• **EXERCISE AIM**:
Restate, word for word, every line of the data.
* * *
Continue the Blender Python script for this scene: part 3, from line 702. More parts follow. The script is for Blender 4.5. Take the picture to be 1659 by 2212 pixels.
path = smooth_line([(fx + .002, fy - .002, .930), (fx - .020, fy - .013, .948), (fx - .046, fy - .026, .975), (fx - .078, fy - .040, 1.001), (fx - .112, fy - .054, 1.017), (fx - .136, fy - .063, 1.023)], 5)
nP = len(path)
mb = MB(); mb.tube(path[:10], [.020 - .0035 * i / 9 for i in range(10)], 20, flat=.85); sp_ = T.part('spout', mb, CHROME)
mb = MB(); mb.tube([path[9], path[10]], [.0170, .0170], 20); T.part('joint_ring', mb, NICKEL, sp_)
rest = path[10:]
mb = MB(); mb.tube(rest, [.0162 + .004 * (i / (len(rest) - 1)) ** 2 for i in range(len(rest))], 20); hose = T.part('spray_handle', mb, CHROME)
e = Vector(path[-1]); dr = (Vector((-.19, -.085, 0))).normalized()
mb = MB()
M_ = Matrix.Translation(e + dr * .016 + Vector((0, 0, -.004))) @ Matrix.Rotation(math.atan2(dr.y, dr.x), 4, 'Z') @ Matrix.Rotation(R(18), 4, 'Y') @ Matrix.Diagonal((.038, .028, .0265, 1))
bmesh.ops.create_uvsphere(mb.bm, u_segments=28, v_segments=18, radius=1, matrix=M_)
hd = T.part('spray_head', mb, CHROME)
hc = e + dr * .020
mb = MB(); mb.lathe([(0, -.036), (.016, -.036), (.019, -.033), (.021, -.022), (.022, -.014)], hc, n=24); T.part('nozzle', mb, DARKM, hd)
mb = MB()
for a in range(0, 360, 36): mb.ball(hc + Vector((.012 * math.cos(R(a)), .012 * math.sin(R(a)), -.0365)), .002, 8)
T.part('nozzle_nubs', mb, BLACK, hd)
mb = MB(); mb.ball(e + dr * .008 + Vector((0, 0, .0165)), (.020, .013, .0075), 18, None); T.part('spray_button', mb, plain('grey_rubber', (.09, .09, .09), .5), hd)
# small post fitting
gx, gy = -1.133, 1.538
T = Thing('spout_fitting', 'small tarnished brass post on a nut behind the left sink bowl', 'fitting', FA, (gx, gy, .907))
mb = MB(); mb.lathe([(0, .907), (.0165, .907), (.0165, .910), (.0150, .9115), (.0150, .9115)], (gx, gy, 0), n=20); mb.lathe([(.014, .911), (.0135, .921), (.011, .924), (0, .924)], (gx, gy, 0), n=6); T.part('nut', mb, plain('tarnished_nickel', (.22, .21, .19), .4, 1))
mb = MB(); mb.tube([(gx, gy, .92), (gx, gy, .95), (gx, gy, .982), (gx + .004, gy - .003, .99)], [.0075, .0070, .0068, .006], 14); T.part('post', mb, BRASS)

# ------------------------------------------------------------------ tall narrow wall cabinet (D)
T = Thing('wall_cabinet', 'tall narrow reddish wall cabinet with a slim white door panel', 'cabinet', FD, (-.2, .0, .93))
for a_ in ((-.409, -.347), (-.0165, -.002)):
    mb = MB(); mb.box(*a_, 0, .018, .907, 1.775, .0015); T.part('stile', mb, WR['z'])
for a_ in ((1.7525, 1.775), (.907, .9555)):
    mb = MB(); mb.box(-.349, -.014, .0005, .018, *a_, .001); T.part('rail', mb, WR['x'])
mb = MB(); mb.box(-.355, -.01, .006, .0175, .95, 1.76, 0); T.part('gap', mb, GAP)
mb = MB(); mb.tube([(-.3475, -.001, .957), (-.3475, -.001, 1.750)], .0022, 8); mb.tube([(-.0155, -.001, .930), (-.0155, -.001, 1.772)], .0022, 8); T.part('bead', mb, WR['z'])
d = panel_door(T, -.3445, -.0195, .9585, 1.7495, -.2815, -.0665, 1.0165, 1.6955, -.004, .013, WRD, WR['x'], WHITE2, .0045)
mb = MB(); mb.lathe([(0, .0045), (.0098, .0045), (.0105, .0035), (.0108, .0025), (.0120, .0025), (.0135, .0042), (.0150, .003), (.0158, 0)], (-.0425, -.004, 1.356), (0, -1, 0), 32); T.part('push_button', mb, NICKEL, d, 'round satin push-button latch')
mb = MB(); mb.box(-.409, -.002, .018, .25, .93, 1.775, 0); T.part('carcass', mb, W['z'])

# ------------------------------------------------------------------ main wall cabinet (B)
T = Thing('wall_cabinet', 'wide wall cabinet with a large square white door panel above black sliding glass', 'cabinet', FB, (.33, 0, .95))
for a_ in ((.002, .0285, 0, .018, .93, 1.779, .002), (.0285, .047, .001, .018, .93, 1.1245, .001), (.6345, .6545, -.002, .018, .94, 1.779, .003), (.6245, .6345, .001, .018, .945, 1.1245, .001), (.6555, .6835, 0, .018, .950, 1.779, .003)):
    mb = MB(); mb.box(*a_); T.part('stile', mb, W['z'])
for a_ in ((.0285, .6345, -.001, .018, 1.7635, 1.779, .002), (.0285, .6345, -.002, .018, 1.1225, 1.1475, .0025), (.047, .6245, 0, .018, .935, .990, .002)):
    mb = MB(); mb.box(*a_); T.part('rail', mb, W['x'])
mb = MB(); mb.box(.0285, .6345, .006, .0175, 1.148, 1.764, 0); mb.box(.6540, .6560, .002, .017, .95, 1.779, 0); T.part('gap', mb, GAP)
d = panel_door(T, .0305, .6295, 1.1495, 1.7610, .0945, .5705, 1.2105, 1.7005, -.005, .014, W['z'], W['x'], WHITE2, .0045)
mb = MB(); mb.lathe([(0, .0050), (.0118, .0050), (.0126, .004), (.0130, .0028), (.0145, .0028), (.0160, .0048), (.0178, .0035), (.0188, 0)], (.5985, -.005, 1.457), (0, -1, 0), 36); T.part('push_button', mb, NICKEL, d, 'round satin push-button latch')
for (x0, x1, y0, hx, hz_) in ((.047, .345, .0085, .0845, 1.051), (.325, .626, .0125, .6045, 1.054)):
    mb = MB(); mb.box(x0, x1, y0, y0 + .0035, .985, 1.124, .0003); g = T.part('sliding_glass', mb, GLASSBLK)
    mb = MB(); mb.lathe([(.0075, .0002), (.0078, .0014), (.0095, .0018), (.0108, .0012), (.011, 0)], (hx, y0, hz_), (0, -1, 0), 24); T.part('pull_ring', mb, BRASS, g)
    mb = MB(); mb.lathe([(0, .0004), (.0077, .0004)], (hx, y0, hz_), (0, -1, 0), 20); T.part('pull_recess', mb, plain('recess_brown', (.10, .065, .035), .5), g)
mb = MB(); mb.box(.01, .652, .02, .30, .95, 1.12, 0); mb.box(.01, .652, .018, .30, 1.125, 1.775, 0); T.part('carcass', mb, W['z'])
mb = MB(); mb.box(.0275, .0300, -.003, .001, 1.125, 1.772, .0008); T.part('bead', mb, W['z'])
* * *
• **RESULT BELOW**:
Continue the Blender Python script for this scene: part 3, from line 702. More parts follow. The script is for Blender 4.5. Take the picture to be 1659 by 2212 pixels.
path = smooth_line([(fx + .002, fy - .002, .930), (fx - .020, fy - .013, .948), (fx - .046, fy - .026, .975), (fx - .078, fy - .040, 1.001), (fx - .112, fy - .054, 1.017), (fx - .136, fy - .063, 1.023)], 5)
nP = len(path)
mb = MB(); mb.tube(path[:10], [.020 - .0035 * i / 9 for i in range(10)], 20, flat=.85); sp_ = T.part('spout', mb, CHROME)
mb = MB(); mb.tube([path[9], path[10]], [.0170, .0170], 20); T.part('joint_ring', mb, NICKEL, sp_)
rest = path[10:]
mb = MB(); mb.tube(rest, [.0162 + .004 * (i / (len(rest) - 1)) ** 2 for i in range(len(rest))], 20); hose = T.part('spray_handle', mb, CHROME)
e = Vector(path[-1]); dr = (Vector((-.19, -.085, 0))).normalized()
mb = MB()
M_ = Matrix.Translation(e + dr * .016 + Vector((0, 0, -.004))) @ Matrix.Rotation(math.atan2(dr.y, dr.x), 4, 'Z') @ Matrix.Rotation(R(18), 4, 'Y') @ Matrix.Diagonal((.038, .028, .0265, 1))
bmesh.ops.create_uvsphere(mb.bm, u_segments=28, v_segments=18, radius=1, matrix=M_)
hd = T.part('spray_head', mb, CHROME)
hc = e + dr * .020
mb = MB(); mb.lathe([(0, -.036), (.016, -.036), (.019, -.033), (.021, -.022), (.022, -.014)], hc, n=24); T.part('nozzle', mb, DARKM, hd)
mb = MB()
for a in range(0, 360, 36): mb.ball(hc + Vector((.012 * math.cos(R(a)), .012 * math.sin(R(a)), -.0365)), .002, 8)
T.part('nozzle_nubs', mb, BLACK, hd)
mb = MB(); mb.ball(e + dr * .008 + Vector((0, 0, .0165)), (.020, .013, .0075), 18, None); T.part('spray_button', mb, plain('grey_rubber', (.09, .09, .09), .5), hd)
# small post fitting
gx, gy = -1.133, 1.538
T = Thing('spout_fitting', 'small tarnished brass post on a nut behind the left sink bowl', 'fitting', FA, (gx, gy, .907))
mb = MB(); mb.lathe([(0, .907), (.0165, .907), (.0165, .910), (.0150, .9115), (.0150, .9115)], (gx, gy, 0), n=20); mb.lathe([(.014, .911), (.0135, .921), (.011, .924), (0, .924)], (gx, gy, 0), n=6); T.part('nut', mb, plain('tarnished_nickel', (.22, .21, .19), .4, 1))
mb = MB(); mb.tube([(gx, gy, .92), (gx, gy, .95), (gx, gy, .982), (gx + .004, gy - .003, .99)], [.0075, .0070, .0068, .006], 14); T.part('post', mb, BRASS)

# ------------------------------------------------------------------ tall narrow wall cabinet (D)
T = Thing('wall_cabinet', 'tall narrow reddish wall cabinet with a slim white door panel', 'cabinet', FD, (-.2, .0, .93))
for a_ in ((-.409, -.347), (-.0165, -.002)):
    mb = MB(); mb.box(*a_, 0, .018, .907, 1.775, .0015); T.part('stile', mb, WR['z'])
for a_ in ((1.7525, 1.775), (.907, .9555)):
    mb = MB(); mb.box(-.349, -.014, .0005, .018, *a_, .001); T.part('rail', mb, WR['x'])
mb = MB(); mb.box(-.355, -.01, .006, .0175, .95, 1.76, 0); T.part('gap', mb, GAP)
mb = MB(); mb.tube([(-.3475, -.001, .957), (-.3475, -.001, 1.750)], .0022, 8); mb.tube([(-.0155, -.001, .930), (-.0155, -.001, 1.772)], .0022, 8); T.part('bead', mb, WR['z'])
d = panel_door(T, -.3445, -.0195, .9585, 1.7495, -.2815, -.0665, 1.0165, 1.6955, -.004, .013, WRD, WR['x'], WHITE2, .0045)
mb = MB(); mb.lathe([(0, .0045), (.0098, .0045), (.0105, .0035), (.0108, .0025), (.0120, .0025), (.0135, .0042), (.0150, .003), (.0158, 0)], (-.0425, -.004, 1.356), (0, -1, 0), 32); T.part('push_button', mb, NICKEL, d, 'round satin push-button latch')
mb = MB(); mb.box(-.409, -.002, .018, .25, .93, 1.775, 0); T.part('carcass', mb, W['z'])

# ------------------------------------------------------------------ main wall cabinet (B)
T = Thing('wall_cabinet', 'wide wall cabinet with a large square white door panel above black sliding glass', 'cabinet', FB, (.33, 0, .95))
for a_ in ((.002, .0285, 0, .018, .93, 1.779, .002), (.0285, .047, .001, .018, .93, 1.1245, .001), (.6345, .6545, -.002, .018, .94, 1.779, .003), (.6245, .6345, .001, .018, .945, 1.1245, .001), (.6555, .6835, 0, .018, .950, 1.779, .003)):
    mb = MB(); mb.box(*a_); T.part('stile', mb, W['z'])
for a_ in ((.0285, .6345, -.001, .018, 1.7635, 1.779, .002), (.0285, .6345, -.002, .018, 1.1225, 1.1475, .0025), (.047, .6245, 0, .018, .935, .990, .002)):
    mb = MB(); mb.box(*a_); T.part('rail', mb, W['x'])
mb = MB(); mb.box(.0285, .6345, .006, .0175, 1.148, 1.764, 0); mb.box(.6540, .6560, .002, .017, .95, 1.779, 0); T.part('gap', mb, GAP)
d = panel_door(T, .0305, .6295, 1.1495, 1.7610, .0945, .5705, 1.2105, 1.7005, -.005, .014, W['z'], W['x'], WHITE2, .0045)
mb = MB(); mb.lathe([(0, .0050), (.0118, .0050), (.0126, .004), (.0130, .0028), (.0145, .0028), (.0160, .0048), (.0178, .0035), (.0188, 0)], (.5985, -.005, 1.457), (0, -1, 0), 36); T.part('push_button', mb, NICKEL, d, 'round satin push-button latch')
for (x0, x1, y0, hx, hz_) in ((.047, .345, .0085, .0845, 1.051), (.325, .626, .0125, .6045, 1.054)):
    mb = MB(); mb.box(x0, x1, y0, y0 + .0035, .985, 1.124, .0003); g = T.part('sliding_glass', mb, GLASSBLK)
    mb = MB(); mb.lathe([(.0075, .0002), (.0078, .0014), (.0095, .0018), (.0108, .0012), (.011, 0)], (hx, y0, hz_), (0, -1, 0), 24); T.part('pull_ring', mb, BRASS, g)
    mb = MB(); mb.lathe([(0, .0004), (.0077, .0004)], (hx, y0, hz_), (0, -1, 0), 20); T.part('pull_recess', mb, plain('recess_brown', (.10, .065, .035), .5), g)
mb = MB(); mb.box(.01, .652, .02, .30, .95, 1.12, 0); mb.box(.01, .652, .018, .30, 1.125, 1.775, 0); T.part('carcass', mb, W['z'])
mb = MB(); mb.box(.0275, .0300, -.003, .001, 1.125, 1.772, .0008); T.part('bead', mb, W['z'])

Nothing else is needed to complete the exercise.